Strong depictions of teenage life to be shown at fleadh

GIRLS Can't Swim and The Girl with Brains in her Feet are the intriguing titles of two listings in the Galway Junior Film Fleadh…

GIRLS Can't Swim and The Girl with Brains in her Feet are the intriguing titles of two listings in the Galway Junior Film Fleadh, which opens on Wednesday.

The depiction of young teenage girls on screen is the main theme of this year's event which runs until Saturday. Girls Can't Swim (Les Filles ne savent pas nager) is regarded as a wonderful first feature for a new film-maker, Anne-Sophie Bircot, and captures the relationship between two friends who live in opposite parts of France and spend summer together in Brittany.
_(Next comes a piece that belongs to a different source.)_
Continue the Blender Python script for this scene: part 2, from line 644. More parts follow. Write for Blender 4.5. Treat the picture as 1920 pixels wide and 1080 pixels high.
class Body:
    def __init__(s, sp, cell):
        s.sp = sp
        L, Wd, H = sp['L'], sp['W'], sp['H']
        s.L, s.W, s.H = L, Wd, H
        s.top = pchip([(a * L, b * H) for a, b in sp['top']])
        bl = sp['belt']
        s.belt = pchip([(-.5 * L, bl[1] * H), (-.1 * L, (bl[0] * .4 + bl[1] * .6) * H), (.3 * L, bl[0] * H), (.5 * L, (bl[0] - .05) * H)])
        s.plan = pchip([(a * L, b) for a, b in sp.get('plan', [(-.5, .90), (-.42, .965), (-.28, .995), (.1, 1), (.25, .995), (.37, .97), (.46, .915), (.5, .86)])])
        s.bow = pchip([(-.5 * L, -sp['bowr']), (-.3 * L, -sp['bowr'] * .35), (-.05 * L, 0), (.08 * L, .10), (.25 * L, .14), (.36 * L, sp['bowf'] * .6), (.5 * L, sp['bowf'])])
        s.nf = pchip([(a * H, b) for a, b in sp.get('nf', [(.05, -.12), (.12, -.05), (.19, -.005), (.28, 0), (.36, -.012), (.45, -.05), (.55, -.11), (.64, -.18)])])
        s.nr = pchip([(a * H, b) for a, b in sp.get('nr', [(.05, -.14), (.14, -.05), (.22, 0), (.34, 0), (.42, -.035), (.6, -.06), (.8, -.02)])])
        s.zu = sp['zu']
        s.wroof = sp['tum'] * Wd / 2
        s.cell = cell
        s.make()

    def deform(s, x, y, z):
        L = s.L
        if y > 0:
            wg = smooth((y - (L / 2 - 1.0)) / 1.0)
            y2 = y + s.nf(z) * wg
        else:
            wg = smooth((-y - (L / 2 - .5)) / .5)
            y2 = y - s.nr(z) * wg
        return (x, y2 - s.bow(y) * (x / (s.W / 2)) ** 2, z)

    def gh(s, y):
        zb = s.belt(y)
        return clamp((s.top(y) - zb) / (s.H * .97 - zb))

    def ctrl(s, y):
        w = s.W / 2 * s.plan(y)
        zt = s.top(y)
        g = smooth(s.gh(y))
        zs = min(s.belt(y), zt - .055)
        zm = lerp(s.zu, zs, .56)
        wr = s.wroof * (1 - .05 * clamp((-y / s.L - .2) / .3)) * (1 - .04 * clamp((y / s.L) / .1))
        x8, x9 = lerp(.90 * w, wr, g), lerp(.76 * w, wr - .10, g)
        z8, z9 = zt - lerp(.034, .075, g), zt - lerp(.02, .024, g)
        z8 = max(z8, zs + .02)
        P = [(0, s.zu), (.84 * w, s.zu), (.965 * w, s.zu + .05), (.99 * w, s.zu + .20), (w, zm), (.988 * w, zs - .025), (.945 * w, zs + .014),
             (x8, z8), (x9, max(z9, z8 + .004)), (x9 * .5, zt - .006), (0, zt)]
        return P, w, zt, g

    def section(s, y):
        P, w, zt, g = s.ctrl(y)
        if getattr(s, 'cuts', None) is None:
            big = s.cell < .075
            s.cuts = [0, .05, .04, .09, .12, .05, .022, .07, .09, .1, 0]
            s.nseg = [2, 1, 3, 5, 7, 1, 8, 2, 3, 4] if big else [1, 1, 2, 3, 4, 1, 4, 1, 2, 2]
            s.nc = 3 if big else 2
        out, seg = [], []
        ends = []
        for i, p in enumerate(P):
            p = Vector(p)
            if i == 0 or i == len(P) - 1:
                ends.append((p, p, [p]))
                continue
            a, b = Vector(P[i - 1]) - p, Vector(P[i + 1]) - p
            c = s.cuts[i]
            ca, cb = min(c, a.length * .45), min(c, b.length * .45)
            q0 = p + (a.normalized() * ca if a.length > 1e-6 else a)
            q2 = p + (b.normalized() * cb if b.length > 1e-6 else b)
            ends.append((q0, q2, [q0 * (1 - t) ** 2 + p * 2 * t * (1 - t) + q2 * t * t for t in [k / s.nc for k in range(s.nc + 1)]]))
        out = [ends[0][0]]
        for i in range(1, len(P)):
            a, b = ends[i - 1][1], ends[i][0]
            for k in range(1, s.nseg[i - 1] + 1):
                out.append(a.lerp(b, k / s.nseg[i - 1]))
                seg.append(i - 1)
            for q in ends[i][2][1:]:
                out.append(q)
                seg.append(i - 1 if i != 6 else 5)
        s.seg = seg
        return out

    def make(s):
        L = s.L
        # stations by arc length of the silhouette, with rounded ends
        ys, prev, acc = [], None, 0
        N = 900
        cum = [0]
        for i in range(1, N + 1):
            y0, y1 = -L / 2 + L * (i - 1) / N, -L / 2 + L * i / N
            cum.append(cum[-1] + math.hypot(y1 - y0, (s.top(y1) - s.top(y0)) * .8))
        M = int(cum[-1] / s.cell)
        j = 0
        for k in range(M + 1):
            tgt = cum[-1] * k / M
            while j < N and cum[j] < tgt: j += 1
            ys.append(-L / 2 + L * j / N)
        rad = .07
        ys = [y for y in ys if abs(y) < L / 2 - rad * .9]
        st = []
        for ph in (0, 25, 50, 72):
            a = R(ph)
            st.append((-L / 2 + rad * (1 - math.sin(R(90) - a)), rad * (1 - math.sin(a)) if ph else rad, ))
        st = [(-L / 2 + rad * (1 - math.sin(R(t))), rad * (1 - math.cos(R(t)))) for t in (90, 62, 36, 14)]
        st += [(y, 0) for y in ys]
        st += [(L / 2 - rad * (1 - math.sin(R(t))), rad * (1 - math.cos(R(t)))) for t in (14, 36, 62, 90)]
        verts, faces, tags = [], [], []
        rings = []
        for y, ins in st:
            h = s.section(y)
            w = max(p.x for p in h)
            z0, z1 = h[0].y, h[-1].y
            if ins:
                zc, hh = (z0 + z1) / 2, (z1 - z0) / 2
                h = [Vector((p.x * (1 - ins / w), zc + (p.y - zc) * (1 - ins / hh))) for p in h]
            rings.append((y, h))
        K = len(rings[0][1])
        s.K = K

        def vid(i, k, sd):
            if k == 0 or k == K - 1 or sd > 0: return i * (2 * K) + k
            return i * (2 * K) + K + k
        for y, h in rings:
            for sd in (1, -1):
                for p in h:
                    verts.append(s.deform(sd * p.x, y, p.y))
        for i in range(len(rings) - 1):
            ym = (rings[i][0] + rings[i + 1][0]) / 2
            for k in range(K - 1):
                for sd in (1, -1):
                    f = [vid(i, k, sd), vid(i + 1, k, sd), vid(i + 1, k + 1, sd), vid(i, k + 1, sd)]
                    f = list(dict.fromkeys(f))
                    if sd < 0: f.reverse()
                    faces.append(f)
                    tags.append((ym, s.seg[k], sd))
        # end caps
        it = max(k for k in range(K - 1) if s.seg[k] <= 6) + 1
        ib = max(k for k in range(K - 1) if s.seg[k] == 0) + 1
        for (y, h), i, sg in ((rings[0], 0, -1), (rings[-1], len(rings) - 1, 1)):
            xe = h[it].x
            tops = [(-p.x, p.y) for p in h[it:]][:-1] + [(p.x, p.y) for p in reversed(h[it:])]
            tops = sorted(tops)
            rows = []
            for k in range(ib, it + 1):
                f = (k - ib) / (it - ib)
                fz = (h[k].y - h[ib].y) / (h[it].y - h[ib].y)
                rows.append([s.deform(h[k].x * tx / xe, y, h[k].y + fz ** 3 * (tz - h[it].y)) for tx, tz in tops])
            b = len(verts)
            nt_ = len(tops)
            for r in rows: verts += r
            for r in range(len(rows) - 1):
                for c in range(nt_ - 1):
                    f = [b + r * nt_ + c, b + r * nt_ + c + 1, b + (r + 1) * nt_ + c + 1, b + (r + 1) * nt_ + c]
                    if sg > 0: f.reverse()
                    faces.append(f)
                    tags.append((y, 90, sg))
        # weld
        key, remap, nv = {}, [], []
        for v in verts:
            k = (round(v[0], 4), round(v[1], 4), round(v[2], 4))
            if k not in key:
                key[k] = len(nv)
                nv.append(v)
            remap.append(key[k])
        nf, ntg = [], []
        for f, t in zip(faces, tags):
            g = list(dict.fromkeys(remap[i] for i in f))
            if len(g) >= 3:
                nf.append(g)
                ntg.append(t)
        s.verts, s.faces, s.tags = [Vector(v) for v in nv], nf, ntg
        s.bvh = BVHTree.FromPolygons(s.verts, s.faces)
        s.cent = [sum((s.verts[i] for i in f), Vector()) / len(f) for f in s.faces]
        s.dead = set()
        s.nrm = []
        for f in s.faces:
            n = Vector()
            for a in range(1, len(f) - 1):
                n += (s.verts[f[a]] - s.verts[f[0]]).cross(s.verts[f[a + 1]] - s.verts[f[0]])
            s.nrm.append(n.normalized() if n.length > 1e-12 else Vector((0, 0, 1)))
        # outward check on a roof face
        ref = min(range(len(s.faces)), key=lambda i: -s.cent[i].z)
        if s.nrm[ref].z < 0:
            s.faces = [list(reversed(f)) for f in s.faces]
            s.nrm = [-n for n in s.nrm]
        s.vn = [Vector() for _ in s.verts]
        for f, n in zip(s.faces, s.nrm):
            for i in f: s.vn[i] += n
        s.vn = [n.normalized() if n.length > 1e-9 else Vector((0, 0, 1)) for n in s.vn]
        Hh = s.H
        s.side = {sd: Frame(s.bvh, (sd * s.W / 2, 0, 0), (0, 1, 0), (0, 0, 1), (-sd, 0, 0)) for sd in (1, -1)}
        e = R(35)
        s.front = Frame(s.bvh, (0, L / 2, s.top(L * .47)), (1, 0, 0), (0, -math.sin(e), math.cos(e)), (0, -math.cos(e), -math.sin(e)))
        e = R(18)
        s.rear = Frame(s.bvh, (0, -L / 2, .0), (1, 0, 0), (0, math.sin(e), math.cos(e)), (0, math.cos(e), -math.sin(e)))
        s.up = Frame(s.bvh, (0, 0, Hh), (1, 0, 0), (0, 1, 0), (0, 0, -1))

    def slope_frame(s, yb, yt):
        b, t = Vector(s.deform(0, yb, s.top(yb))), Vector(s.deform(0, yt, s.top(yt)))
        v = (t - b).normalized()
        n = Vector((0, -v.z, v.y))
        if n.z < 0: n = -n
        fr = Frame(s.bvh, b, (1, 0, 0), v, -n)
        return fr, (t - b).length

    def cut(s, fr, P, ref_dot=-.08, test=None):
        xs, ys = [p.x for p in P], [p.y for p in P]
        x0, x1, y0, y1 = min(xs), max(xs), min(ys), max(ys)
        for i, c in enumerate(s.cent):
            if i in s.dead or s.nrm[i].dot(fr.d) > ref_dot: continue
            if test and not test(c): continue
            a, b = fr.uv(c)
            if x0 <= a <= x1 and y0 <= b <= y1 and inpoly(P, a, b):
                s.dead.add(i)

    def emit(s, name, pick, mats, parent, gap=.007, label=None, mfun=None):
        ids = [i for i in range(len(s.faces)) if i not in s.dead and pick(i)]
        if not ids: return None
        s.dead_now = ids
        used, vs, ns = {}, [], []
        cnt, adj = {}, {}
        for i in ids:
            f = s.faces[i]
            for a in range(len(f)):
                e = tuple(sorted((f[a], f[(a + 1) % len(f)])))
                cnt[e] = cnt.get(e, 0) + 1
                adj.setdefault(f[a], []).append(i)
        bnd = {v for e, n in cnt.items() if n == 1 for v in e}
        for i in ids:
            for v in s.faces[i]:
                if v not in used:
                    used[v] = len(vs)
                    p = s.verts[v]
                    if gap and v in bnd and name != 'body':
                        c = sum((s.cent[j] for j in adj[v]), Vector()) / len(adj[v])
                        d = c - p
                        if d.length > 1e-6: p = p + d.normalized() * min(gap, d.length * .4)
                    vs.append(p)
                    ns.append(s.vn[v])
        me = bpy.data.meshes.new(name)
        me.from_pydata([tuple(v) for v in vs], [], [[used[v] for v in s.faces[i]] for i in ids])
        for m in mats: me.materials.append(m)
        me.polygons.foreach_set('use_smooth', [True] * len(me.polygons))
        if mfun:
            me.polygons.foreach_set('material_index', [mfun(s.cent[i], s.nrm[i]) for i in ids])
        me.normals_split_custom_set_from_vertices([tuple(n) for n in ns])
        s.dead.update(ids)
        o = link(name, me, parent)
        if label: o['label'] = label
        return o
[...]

Show Me Love is a Swedish film about teenagers, Elin and Agnes, living in a cramped flat in a quiet housing estate and struggling to grow up, and The Girl with Brains in her Feet is described as a funny and unusually accurate tale of "coming of age" set in the English midlands in 1972.

As Brendan Maher notes in the fleadh programme, the success of Ridley Scott's Thelma and Louise has made film-makers aware that audiences want to see stronger, modern and more representative depictions of women on screen. The passive images of younger girls - thin wistful creatures reacting to external events, waiting for men, and rarely taking control of their own lives - are also seen as outdated. There is now a demand for the "feisty, active and self-actualised ingenue", he says, and these three films suggest "a substantial shift in how we view teenage life".

READ MORE

As always, there is a strong educational element to the four-day programme for secondary school students and teachers.

Shakespeare's King Lear, the awardwinning homage to cinema by Giuseppe Tornatore, Cinema Paradiso, and Martin Ritt's classic adaptation of the John Le Carre novel, The Spy Who Came In From The Cold, are also due to be screened.

The junior fleadh has a strong participative dimension. Following the successful launch last year of the Young Film-makers' Workshop, four Galway city and county schools have produced their own scripts which will be screened alongside works by young people around Ireland. The four schools are Presentation College, Headford, St Paul's Secondary School, Colaiste Iognaid, and Portumna Community School.

A special competition is being held for budding young film critics during the fleadh, and the winner will have the review published in the quarterly magazine, Film West. On Saturday, workshops will offer children a chance to make their own animations.